One of the signs of a great director is
his ability to create the proper weight in all of his scenes. You
will see a lot of horror movie director's pile the gore on, trying to
gross people out with the sheer quantity. That doesn't usually work
out because having such excessive amounts of gore tends to pull
people out of a story. People have no idea what it feels like to have
an arm severed cleanly with a machete, where the body seemingly
offers no resistance. Scaling the gore back makes it more personal.
Scaling back the gore and adding proper weight makes movies feel much
more violent than they really are. You will see this effect if you go
back and watch the original Texas Chainsaw Massacre.
The film audition does something
remarkable: it takes what easily could have been a cartoonishly
ridiculous amount of gore and gives it enough weight to be incredibly
effecting. This is as disturbing as it sounds. This film has scenes
of torture and madness that you would be hard pressed to see done
better in any other film. Scenes in this film would have had me and
my friends laughing hysterically if they weren't so disgusting. The
film is hard to watch even when nothing is going on.
The story is fairly bare bones:
Shigeharu Aoyama (Ryo Ishibashi) sets up a fake audition to try and
find the perfect girlfriend. He meets Asami Yamazaki (Eihi Shiina),
who he falls in love with almost immediately. She turns out not to be
perfect. Unbeknownst to him, she is dangerously obsessed with him.
She sits at her phone day and night waiting for his call. She is also
completely inconsiderate, barely even feeding the person she keeps
tied in a burlap sack in her apartment (it's also a bad sign that she
keeps someone tied up in her apartment).
One of the thing's I like best was the
build-up. The film is very slow. We know almost immediately that she
is dangerously insane, but we still watch their romance unfold. There
are scenes that are almost heartfelt, but because we know it can't
end well, they wind up bittersweet.
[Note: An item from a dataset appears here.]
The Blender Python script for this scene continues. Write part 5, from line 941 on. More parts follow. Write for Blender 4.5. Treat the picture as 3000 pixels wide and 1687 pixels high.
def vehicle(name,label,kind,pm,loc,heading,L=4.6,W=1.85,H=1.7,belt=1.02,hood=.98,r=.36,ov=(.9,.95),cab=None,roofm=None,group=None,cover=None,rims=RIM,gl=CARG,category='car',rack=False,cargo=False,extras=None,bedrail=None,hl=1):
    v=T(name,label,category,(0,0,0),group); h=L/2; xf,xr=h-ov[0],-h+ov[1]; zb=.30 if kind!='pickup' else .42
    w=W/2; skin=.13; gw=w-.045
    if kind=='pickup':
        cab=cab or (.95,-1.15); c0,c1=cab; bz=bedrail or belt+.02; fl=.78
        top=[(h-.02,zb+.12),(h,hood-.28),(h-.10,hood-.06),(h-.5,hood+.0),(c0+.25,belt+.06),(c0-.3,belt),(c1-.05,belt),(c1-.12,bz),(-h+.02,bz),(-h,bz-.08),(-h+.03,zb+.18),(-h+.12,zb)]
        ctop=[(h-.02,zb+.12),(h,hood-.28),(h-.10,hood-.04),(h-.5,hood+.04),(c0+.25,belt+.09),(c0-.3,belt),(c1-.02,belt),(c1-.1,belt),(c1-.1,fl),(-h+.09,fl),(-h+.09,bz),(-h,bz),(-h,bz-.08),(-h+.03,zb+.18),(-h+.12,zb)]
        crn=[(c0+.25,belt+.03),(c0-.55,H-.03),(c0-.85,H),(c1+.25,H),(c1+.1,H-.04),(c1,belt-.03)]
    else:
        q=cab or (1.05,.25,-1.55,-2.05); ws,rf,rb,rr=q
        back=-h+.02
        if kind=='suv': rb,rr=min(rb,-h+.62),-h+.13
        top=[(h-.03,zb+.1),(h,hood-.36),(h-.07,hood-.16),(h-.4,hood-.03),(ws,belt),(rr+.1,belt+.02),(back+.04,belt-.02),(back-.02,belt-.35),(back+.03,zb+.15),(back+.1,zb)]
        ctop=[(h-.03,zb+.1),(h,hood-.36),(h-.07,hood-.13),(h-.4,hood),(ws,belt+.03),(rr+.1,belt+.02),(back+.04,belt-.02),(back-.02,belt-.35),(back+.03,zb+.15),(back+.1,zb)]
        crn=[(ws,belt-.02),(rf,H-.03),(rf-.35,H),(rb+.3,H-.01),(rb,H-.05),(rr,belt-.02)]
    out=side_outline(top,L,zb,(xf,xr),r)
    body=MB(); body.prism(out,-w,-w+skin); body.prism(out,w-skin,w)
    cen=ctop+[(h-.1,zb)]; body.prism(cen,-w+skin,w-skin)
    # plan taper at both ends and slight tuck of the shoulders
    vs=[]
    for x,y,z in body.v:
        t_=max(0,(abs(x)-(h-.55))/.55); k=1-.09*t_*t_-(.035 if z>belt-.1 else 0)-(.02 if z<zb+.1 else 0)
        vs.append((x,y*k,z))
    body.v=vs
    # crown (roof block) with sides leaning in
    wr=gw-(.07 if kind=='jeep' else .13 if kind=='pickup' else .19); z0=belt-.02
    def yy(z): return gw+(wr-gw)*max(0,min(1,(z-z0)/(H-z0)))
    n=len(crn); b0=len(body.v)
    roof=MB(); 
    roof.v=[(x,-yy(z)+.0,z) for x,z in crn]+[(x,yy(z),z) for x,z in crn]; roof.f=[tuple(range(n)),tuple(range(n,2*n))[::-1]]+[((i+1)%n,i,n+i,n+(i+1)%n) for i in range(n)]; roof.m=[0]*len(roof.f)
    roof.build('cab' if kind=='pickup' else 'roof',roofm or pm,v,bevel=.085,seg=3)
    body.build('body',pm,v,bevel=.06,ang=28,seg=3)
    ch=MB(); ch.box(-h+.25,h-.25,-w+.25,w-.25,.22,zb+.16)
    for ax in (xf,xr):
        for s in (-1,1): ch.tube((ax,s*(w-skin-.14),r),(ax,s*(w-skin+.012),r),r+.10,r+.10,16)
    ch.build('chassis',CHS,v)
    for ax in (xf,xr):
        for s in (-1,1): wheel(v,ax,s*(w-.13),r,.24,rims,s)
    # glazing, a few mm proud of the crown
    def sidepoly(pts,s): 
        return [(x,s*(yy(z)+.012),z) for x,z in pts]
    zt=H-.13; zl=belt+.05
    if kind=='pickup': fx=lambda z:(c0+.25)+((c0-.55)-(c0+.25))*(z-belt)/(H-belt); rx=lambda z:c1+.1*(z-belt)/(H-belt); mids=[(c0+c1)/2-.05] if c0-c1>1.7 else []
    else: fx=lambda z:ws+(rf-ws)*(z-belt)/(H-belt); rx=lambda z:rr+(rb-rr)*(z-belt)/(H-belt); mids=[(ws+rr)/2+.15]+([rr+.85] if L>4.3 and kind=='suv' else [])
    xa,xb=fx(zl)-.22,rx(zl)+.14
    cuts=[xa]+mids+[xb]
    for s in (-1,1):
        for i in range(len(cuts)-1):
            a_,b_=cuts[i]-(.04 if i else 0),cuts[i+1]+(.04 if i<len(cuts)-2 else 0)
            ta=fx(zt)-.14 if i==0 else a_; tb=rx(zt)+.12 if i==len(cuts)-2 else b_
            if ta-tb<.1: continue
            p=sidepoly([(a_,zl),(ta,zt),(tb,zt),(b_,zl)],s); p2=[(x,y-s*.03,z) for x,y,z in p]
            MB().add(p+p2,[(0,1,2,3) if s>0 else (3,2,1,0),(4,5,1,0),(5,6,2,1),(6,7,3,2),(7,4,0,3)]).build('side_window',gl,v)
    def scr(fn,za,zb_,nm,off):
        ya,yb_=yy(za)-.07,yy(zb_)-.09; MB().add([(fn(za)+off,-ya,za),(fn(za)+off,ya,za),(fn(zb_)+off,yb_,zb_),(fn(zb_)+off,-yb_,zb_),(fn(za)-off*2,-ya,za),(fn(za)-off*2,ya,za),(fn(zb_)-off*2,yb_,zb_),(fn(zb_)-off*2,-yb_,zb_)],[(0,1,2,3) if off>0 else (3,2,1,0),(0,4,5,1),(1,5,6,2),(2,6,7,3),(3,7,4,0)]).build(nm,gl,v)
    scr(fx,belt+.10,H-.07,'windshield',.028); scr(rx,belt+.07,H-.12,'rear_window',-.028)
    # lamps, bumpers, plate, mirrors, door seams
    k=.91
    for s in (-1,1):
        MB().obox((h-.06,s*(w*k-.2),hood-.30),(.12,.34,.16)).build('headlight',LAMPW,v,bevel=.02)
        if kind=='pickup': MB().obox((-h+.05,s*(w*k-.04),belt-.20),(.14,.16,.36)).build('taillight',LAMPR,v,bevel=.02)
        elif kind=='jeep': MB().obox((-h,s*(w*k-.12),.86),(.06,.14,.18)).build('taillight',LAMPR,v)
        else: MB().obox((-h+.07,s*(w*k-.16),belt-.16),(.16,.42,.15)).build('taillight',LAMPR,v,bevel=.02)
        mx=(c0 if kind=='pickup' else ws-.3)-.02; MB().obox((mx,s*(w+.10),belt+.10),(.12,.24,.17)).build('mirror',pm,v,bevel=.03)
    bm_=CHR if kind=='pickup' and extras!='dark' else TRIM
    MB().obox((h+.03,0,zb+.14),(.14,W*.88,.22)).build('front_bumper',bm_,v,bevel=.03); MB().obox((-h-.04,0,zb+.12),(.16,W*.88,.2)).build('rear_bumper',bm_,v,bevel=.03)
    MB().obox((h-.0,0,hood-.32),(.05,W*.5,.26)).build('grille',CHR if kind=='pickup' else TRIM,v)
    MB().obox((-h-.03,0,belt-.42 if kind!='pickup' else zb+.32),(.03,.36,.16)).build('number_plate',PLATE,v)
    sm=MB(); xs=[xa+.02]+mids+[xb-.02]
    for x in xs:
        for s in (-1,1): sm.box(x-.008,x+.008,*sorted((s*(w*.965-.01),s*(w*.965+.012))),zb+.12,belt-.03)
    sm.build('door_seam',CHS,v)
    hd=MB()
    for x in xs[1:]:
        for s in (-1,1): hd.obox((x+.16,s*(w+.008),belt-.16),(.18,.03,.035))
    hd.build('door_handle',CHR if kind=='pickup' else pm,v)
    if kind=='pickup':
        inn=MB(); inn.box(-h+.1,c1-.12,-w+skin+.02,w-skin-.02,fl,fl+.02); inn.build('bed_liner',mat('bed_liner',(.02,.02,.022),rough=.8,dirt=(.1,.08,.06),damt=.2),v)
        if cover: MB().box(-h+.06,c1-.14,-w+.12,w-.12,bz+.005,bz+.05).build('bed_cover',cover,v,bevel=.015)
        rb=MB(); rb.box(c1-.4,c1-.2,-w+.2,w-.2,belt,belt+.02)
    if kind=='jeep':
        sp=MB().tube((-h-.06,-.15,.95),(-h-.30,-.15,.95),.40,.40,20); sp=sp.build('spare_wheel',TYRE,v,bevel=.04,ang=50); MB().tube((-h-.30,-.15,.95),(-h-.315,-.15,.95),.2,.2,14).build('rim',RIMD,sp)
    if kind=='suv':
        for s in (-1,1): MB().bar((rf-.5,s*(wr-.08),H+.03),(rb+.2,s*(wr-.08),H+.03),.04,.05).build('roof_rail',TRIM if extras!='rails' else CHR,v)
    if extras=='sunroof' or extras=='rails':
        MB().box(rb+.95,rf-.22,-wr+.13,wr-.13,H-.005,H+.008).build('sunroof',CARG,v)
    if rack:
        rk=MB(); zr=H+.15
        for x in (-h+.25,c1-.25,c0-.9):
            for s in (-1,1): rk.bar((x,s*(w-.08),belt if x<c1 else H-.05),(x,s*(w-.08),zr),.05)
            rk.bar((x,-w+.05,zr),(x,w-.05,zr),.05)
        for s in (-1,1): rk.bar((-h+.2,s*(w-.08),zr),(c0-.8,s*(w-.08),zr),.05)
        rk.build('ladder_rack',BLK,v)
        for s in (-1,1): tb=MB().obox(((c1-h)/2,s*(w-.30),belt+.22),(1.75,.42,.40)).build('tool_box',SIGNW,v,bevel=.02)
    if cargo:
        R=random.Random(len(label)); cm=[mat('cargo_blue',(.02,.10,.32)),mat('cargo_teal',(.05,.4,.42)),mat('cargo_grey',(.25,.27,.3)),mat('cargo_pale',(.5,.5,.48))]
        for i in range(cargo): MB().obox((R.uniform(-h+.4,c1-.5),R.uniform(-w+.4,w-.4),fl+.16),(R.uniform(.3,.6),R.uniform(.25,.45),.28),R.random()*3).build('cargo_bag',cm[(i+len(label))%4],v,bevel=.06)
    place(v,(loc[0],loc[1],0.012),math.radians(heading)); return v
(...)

Once he start's checking out the
girls past, we start seeing the breadth of her insanity. You never
actually see her hurt anyone until the final third of the movie, but
there are stories and rumors that will make your skin crawl.
Once the torture scenes start, the film
seems to go completely insane. Aoyama, who spent the whole film being
a sweetheart, is still a sweetheart as she is murdering people.
Slowly. She giggles childishly as she cuts through body parts with
cheese wire. The tension was so high throughout the film,You never
managed to get comfortable, and then the film ends with one of the
most uncomfortable scenes I think I've ever seen. Actually, that's
not true: the film doesn't end there. Takashi Miike manages to
torture you for even longer after that scene.
Audition is a film of great moments.
I've never been able to get some of the scenes from this film out of
my head. The film maintaned such a sense of dread that it put my
teeth on edge. The film didn't have to set up a scare to be scary, so
when it did it was absolutely insane. If you only watch one horror
film by Takashi Miike, watch Audition.